■ MATERIAL

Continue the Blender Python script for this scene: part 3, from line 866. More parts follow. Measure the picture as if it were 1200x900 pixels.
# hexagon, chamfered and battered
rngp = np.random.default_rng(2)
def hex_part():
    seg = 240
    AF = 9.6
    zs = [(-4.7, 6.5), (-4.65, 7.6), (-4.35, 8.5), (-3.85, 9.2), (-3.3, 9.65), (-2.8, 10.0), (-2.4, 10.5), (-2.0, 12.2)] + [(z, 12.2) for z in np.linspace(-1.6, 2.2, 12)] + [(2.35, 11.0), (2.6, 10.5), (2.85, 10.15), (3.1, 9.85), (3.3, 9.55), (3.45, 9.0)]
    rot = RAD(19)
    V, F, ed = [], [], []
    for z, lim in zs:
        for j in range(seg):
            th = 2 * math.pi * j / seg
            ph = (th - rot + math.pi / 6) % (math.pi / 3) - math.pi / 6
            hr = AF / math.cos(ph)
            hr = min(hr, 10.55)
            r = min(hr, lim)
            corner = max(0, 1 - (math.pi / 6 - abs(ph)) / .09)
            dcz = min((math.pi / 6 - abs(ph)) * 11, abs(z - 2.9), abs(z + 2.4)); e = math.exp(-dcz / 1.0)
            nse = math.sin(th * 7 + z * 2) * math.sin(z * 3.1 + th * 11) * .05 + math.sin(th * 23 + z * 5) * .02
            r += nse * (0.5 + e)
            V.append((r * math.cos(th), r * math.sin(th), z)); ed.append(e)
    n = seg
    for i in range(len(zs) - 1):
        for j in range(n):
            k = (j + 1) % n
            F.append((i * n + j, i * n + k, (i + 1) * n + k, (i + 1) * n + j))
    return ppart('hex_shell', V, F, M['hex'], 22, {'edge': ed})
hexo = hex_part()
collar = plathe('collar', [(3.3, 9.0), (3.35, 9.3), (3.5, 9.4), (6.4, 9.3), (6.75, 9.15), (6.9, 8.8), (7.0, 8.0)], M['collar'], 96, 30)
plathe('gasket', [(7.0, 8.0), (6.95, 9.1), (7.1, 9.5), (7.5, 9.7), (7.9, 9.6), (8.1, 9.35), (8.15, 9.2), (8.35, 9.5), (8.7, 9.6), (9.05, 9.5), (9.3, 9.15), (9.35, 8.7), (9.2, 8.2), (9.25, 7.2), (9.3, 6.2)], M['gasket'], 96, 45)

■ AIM
Reproduce the data in full, exactly as presented.

■ SOLUTION
Continue the Blender Python script for this scene: part 3, from line 866. More parts follow. Measure the picture as if it were 1200x900 pixels.
# hexagon, chamfered and battered
rngp = np.random.default_rng(2)
def hex_part():
    seg = 240
    AF = 9.6
    zs = [(-4.7, 6.5), (-4.65, 7.6), (-4.35, 8.5), (-3.85, 9.2), (-3.3, 9.65), (-2.8, 10.0), (-2.4, 10.5), (-2.0, 12.2)] + [(z, 12.2) for z in np.linspace(-1.6, 2.2, 12)] + [(2.35, 11.0), (2.6, 10.5), (2.85, 10.15), (3.1, 9.85), (3.3, 9.55), (3.45, 9.0)]
    rot = RAD(19)
    V, F, ed = [], [], []
    for z, lim in zs:
        for j in range(seg):
            th = 2 * math.pi * j / seg
            ph = (th - rot + math.pi / 6) % (math.pi / 3) - math.pi / 6
            hr = AF / math.cos(ph)
            hr = min(hr, 10.55)
            r = min(hr, lim)
            corner = max(0, 1 - (math.pi / 6 - abs(ph)) / .09)
            dcz = min((math.pi / 6 - abs(ph)) * 11, abs(z - 2.9), abs(z + 2.4)); e = math.exp(-dcz / 1.0)
            nse = math.sin(th * 7 + z * 2) * math.sin(z * 3.1 + th * 11) * .05 + math.sin(th * 23 + z * 5) * .02
            r += nse * (0.5 + e)
            V.append((r * math.cos(th), r * math.sin(th), z)); ed.append(e)
    n = seg
    for i in range(len(zs) - 1):
        for j in range(n):
            k = (j + 1) % n
            F.append((i * n + j, i * n + k, (i + 1) * n + k, (i + 1) * n + j))
    return ppart('hex_shell', V, F, M['hex'], 22, {'edge': ed})
hexo = hex_part()
collar = plathe('collar', [(3.3, 9.0), (3.35, 9.3), (3.5, 9.4), (6.4, 9.3), (6.75, 9.15), (6.9, 8.8), (7.0, 8.0)], M['collar'], 96, 30)
plathe('gasket', [(7.0, 8.0), (6.95, 9.1), (7.1, 9.5), (7.5, 9.7), (7.9, 9.6), (8.1, 9.35), (8.15, 9.2), (8.35, 9.5), (8.7, 9.6), (9.05, 9.5), (9.3, 9.15), (9.35, 8.7), (9.2, 8.2), (9.25, 7.2), (9.3, 6.2)], M['gasket'], 96, 45)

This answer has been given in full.